▶ **Your goal**
Give back exactly the lines running from the line that holds "Keep writing the" through the line that holds "o = mesh_np('rubble', Vs, Fs, M['stone2'], attrs=dict(tint=tt));", ends included, and no other lines.

▶ **Stored rows**
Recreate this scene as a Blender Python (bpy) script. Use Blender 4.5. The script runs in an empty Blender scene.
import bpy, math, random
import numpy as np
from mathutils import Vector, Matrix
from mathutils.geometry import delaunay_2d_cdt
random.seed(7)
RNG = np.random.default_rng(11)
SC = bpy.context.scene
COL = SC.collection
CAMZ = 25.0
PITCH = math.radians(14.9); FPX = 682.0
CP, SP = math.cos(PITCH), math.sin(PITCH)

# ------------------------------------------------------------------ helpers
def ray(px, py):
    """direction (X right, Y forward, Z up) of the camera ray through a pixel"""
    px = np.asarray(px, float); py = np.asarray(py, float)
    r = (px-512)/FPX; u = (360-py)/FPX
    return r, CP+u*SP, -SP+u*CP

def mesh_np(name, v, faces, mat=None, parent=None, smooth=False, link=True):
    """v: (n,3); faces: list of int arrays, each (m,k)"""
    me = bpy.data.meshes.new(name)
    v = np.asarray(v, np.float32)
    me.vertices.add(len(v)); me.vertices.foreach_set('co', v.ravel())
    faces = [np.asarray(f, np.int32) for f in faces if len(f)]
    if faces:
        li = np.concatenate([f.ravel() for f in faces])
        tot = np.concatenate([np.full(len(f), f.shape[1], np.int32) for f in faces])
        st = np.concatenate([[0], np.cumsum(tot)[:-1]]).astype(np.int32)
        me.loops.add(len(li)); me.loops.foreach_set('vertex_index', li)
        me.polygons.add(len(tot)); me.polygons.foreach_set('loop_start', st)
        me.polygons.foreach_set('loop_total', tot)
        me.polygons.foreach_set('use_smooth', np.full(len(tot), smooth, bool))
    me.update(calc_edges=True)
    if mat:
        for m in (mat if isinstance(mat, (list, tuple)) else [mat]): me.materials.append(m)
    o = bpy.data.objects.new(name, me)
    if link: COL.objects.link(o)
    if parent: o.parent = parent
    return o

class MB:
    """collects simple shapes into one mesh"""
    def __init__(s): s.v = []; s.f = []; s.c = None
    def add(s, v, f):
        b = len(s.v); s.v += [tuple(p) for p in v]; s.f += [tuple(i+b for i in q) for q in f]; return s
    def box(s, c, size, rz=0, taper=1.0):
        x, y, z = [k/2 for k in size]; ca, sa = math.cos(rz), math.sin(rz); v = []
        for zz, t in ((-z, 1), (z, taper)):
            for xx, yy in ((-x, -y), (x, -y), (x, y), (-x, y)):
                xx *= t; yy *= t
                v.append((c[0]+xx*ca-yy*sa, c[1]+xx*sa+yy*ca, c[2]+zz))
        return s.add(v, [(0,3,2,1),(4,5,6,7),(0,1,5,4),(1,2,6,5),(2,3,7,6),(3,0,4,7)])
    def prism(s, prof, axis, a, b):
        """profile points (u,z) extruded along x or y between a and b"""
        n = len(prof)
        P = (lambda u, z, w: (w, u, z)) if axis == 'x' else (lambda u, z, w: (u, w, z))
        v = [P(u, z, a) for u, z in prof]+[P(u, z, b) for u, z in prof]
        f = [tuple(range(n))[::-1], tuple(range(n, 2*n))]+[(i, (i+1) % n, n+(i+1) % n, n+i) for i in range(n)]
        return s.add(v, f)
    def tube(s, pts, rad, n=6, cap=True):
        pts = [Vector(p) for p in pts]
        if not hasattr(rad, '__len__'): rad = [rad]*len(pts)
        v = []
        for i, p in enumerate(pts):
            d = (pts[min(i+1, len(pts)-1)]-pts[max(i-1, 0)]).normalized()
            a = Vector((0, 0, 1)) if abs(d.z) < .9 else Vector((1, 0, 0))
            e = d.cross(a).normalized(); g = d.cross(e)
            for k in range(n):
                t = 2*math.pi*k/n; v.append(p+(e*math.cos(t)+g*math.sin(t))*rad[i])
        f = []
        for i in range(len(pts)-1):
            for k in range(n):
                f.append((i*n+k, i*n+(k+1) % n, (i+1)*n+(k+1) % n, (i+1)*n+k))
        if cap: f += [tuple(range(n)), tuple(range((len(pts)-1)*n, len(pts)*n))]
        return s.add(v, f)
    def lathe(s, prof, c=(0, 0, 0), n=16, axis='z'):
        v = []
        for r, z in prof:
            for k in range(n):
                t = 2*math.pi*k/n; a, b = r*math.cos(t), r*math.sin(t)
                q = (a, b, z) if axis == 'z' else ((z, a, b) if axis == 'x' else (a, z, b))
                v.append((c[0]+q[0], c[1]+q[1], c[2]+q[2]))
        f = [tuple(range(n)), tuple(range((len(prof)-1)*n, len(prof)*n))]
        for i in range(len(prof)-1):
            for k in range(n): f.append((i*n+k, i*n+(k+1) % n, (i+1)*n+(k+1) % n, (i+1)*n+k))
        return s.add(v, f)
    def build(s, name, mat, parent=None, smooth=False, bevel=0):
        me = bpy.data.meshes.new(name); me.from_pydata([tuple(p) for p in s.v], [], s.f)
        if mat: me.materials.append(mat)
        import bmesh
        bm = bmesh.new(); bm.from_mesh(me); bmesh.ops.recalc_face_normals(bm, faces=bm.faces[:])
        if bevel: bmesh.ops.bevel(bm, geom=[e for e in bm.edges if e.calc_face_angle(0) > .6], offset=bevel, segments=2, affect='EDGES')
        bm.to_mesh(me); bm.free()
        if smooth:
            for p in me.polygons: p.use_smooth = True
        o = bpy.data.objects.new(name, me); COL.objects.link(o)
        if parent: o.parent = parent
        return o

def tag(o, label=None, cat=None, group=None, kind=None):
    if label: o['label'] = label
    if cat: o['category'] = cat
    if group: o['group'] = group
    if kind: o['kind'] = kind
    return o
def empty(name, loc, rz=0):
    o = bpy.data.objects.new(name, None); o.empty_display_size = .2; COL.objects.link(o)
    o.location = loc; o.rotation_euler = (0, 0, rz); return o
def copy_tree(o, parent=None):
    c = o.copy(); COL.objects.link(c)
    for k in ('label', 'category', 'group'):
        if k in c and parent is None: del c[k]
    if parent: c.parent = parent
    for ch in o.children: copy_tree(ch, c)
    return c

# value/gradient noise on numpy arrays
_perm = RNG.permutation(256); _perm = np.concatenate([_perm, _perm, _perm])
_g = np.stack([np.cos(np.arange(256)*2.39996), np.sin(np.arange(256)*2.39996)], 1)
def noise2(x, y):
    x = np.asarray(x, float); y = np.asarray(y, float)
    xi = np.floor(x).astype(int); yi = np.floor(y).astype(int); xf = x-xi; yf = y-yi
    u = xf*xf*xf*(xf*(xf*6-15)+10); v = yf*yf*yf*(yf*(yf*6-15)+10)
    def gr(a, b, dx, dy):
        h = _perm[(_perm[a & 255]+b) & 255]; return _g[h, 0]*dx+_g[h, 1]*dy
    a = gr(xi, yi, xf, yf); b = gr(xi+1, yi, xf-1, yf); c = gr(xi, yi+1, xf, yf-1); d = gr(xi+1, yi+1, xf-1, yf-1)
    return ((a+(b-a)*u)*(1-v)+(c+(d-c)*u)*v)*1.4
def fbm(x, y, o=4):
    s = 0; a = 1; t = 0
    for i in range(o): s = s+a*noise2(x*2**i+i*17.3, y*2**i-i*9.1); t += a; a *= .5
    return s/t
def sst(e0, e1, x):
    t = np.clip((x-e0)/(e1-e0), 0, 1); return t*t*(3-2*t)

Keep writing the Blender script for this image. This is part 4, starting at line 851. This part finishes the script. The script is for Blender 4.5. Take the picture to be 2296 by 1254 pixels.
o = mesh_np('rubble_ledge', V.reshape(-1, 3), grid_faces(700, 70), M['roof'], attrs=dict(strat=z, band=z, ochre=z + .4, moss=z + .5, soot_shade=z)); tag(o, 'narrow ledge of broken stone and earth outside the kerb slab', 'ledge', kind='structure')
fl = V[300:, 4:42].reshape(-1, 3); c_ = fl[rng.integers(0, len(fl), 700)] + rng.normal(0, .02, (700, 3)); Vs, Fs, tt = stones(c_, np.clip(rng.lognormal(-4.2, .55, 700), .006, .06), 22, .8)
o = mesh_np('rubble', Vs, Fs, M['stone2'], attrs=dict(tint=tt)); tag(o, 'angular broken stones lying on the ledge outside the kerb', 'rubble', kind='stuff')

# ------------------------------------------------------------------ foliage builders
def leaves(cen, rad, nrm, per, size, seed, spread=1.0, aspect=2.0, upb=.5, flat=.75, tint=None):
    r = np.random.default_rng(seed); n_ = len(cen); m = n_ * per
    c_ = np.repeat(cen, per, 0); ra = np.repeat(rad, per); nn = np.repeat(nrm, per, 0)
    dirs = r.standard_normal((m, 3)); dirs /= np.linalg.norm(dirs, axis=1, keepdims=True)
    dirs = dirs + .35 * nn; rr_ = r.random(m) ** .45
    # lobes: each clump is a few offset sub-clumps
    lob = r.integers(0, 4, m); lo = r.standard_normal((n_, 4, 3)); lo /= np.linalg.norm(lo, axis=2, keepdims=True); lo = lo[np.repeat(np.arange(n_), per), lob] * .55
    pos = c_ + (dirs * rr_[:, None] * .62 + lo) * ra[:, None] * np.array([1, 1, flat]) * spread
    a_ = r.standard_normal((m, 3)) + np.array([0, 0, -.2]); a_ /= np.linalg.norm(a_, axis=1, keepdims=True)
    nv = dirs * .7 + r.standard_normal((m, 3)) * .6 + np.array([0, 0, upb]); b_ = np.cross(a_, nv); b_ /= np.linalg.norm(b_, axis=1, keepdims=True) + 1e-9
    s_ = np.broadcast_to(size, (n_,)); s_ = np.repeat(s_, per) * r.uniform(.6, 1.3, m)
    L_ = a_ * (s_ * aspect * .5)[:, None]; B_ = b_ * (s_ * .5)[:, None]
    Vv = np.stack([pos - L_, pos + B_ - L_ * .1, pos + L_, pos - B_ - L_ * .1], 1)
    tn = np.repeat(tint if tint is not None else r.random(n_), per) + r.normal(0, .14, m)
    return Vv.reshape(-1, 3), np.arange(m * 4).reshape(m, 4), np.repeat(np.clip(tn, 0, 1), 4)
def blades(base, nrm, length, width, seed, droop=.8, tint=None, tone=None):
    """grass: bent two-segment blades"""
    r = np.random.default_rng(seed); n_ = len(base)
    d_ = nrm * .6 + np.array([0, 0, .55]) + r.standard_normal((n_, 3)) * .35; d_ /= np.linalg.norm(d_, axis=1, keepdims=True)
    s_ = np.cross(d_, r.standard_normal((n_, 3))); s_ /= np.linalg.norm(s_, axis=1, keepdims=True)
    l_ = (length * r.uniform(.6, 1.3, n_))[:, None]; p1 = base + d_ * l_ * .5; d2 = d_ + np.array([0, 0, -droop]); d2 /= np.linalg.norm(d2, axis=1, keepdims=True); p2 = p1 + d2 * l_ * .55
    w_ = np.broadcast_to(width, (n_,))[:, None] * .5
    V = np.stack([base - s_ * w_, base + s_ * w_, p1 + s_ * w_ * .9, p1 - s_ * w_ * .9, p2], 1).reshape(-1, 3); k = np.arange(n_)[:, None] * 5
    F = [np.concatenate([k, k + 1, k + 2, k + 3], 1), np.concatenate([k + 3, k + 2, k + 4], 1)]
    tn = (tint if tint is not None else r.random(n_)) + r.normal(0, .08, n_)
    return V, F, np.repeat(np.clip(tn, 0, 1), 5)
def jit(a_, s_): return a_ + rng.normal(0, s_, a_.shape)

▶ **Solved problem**
Keep writing the Blender script for this image. This is part 4, starting at line 851. This part finishes the script. The script is for Blender 4.5. Take the picture to be 2296 by 1254 pixels.
o = mesh_np('rubble_ledge', V.reshape(-1, 3), grid_faces(700, 70), M['roof'], attrs=dict(strat=z, band=z, ochre=z + .4, moss=z + .5, soot_shade=z)); tag(o, 'narrow ledge of broken stone and earth outside the kerb slab', 'ledge', kind='structure')
fl = V[300:, 4:42].reshape(-1, 3); c_ = fl[rng.integers(0, len(fl), 700)] + rng.normal(0, .02, (700, 3)); Vs, Fs, tt = stones(c_, np.clip(rng.lognormal(-4.2, .55, 700), .006, .06), 22, .8)
o = mesh_np('rubble', Vs, Fs, M['stone2'], attrs=dict(tint=tt)); tag(o, 'angular broken stones lying on the ledge outside the kerb', 'rubble', kind='stuff')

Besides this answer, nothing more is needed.